## [What this task involves]
Write out only the span of lines that begins at the line with "Write the bpy" and ends at the line with "cam.data.clip_start = 0.05". Keep both end lines, word for word.

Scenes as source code
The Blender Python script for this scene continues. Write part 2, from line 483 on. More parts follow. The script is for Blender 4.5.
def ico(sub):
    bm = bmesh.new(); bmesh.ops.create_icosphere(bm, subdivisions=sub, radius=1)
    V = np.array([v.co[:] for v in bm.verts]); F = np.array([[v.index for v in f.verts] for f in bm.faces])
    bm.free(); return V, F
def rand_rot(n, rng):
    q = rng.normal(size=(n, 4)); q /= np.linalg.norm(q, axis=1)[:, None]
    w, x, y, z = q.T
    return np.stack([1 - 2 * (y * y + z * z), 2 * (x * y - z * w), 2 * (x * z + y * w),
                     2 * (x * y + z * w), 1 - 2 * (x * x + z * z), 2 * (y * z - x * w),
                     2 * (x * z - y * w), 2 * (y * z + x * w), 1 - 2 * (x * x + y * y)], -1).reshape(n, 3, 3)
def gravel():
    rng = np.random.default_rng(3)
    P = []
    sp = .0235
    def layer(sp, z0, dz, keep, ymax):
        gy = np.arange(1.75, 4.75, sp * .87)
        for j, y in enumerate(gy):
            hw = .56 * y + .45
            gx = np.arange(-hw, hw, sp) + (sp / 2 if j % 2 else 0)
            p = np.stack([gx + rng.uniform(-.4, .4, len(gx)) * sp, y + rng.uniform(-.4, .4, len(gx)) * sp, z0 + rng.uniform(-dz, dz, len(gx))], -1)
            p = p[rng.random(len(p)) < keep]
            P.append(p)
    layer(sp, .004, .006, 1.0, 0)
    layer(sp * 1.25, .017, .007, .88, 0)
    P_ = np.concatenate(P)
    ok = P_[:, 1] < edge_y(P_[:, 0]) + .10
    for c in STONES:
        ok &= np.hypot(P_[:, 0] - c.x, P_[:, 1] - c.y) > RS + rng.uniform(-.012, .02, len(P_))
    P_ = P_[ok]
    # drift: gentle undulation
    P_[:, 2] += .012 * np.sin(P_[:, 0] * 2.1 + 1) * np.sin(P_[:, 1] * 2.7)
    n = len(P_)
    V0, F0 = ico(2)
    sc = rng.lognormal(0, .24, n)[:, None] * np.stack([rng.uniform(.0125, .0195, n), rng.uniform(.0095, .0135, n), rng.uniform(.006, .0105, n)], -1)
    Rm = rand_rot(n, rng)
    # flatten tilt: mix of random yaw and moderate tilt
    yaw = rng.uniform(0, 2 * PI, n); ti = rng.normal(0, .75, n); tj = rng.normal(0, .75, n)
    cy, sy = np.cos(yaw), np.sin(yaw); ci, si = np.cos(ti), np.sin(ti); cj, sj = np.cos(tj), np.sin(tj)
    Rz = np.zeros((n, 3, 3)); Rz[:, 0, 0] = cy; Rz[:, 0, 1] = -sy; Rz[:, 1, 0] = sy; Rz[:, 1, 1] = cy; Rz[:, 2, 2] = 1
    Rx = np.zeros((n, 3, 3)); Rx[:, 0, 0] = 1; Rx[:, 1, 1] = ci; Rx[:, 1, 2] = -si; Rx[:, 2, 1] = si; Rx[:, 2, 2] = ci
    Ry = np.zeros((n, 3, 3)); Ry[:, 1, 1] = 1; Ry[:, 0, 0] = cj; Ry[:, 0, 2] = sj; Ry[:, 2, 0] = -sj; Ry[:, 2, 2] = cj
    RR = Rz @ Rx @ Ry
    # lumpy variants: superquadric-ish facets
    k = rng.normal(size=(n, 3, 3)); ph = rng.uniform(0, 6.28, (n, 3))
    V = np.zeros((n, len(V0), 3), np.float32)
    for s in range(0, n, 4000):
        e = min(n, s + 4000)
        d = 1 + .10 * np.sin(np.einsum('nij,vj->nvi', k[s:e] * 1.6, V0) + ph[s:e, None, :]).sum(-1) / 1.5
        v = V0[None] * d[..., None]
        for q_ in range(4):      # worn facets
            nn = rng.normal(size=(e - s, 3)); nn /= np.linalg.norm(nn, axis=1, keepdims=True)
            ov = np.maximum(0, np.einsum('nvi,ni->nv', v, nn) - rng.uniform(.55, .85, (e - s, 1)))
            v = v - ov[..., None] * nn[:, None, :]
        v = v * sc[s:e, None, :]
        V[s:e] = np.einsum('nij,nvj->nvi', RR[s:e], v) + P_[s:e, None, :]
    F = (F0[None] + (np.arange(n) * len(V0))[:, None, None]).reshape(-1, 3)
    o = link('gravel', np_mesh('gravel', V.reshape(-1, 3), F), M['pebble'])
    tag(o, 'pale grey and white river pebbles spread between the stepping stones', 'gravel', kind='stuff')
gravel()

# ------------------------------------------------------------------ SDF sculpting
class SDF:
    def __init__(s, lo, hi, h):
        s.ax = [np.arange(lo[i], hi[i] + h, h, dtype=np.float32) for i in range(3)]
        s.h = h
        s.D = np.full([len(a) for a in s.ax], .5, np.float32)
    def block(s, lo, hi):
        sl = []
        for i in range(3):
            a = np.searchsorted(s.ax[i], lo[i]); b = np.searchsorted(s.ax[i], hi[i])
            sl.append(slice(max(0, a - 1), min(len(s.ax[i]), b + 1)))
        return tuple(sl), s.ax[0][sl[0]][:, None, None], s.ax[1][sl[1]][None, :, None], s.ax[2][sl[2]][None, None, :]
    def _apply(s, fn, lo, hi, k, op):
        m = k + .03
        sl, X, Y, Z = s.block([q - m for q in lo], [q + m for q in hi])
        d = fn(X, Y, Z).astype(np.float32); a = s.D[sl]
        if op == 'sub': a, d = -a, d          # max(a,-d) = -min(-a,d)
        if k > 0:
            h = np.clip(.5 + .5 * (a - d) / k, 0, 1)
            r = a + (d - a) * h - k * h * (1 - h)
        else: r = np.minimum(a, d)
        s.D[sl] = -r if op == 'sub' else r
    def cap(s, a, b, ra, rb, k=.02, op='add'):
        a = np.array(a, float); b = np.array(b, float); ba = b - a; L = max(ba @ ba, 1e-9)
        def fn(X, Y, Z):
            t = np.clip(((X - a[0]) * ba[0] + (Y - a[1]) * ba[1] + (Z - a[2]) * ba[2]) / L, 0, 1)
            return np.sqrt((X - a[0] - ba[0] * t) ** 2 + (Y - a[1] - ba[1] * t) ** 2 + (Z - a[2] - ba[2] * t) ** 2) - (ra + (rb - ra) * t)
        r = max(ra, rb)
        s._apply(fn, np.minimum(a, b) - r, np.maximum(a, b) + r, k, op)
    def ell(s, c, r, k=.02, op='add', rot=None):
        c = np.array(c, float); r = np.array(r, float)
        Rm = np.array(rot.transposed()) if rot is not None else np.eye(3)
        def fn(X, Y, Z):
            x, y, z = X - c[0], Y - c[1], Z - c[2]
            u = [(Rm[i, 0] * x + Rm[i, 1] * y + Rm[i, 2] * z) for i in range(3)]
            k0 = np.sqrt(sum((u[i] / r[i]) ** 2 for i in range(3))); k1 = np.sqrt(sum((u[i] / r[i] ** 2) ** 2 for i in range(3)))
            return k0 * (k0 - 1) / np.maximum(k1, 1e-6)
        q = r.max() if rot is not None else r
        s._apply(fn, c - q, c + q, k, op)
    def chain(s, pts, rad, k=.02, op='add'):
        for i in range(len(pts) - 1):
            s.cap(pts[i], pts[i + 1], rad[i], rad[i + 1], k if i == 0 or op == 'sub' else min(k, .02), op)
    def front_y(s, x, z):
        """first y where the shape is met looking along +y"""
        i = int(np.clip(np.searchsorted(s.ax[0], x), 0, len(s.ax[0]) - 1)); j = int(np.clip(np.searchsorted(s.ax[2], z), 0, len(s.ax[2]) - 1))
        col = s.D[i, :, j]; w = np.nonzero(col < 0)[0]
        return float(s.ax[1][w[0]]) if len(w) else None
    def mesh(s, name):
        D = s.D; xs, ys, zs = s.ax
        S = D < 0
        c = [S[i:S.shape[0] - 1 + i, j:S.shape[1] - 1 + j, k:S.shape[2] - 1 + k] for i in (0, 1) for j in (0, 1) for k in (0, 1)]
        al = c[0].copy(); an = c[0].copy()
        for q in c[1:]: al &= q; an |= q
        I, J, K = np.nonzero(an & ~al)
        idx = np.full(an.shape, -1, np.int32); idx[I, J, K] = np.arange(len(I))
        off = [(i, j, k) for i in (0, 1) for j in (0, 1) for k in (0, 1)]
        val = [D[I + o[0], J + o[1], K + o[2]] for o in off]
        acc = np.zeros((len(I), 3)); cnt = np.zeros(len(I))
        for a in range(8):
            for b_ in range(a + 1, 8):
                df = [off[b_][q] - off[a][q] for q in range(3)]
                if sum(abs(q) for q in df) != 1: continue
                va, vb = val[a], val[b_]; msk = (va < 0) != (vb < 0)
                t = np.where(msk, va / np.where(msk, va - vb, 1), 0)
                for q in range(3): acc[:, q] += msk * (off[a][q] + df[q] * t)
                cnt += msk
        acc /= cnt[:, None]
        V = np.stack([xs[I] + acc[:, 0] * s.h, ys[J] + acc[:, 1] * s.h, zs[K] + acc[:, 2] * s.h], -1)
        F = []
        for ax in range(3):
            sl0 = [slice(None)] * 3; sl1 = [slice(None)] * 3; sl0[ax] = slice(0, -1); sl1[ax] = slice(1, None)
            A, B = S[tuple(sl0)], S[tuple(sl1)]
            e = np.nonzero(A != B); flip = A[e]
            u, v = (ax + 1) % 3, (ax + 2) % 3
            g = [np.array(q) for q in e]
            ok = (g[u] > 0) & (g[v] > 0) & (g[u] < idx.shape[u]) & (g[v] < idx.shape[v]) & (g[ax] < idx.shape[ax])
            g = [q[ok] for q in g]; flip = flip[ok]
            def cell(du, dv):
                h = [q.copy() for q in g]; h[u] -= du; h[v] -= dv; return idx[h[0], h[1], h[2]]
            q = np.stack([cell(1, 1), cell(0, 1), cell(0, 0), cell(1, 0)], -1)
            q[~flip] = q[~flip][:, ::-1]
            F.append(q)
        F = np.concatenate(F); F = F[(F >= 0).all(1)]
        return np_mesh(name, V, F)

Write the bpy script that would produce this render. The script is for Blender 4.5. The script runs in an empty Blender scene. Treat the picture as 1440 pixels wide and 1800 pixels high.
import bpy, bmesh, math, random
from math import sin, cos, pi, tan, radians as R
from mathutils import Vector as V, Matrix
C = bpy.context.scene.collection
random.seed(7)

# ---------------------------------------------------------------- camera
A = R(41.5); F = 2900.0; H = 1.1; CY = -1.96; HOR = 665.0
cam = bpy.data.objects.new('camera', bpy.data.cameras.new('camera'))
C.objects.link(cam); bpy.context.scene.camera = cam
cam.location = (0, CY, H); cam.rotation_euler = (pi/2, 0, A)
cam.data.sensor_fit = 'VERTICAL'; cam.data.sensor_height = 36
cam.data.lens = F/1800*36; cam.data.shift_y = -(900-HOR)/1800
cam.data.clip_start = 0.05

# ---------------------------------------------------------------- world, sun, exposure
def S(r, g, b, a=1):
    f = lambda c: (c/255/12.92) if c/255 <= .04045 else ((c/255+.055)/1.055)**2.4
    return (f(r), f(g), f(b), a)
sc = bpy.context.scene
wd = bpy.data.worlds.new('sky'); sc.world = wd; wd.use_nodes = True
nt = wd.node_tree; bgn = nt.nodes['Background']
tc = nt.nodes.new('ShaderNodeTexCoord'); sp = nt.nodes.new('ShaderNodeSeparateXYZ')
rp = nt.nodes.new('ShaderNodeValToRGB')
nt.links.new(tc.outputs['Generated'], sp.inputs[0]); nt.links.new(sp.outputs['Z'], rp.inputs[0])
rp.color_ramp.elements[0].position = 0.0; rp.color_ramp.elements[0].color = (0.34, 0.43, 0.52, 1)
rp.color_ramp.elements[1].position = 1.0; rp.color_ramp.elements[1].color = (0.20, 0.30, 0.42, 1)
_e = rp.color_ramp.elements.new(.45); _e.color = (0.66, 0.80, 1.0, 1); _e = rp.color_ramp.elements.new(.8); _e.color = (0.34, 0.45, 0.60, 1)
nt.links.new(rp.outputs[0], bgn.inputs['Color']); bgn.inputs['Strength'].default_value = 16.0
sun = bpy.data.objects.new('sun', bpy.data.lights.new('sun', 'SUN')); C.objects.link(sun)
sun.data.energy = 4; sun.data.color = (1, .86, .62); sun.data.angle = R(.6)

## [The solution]
Write the bpy script that would produce this render. The script is for Blender 4.5. The script runs in an empty Blender scene. Treat the picture as 1440 pixels wide and 1800 pixels high.
import bpy, bmesh, math, random
from math import sin, cos, pi, tan, radians as R
from mathutils import Vector as V, Matrix
C = bpy.context.scene.collection
random.seed(7)

# ---------------------------------------------------------------- camera
A = R(41.5); F = 2900.0; H = 1.1; CY = -1.96; HOR = 665.0
cam = bpy.data.objects.new('camera', bpy.data.cameras.new('camera'))
C.objects.link(cam); bpy.context.scene.camera = cam
cam.location = (0, CY, H); cam.rotation_euler = (pi/2, 0, A)
cam.data.sensor_fit = 'VERTICAL'; cam.data.sensor_height = 36
cam.data.lens = F/1800*36; cam.data.shift_y = -(900-HOR)/1800
cam.data.clip_start = 0.05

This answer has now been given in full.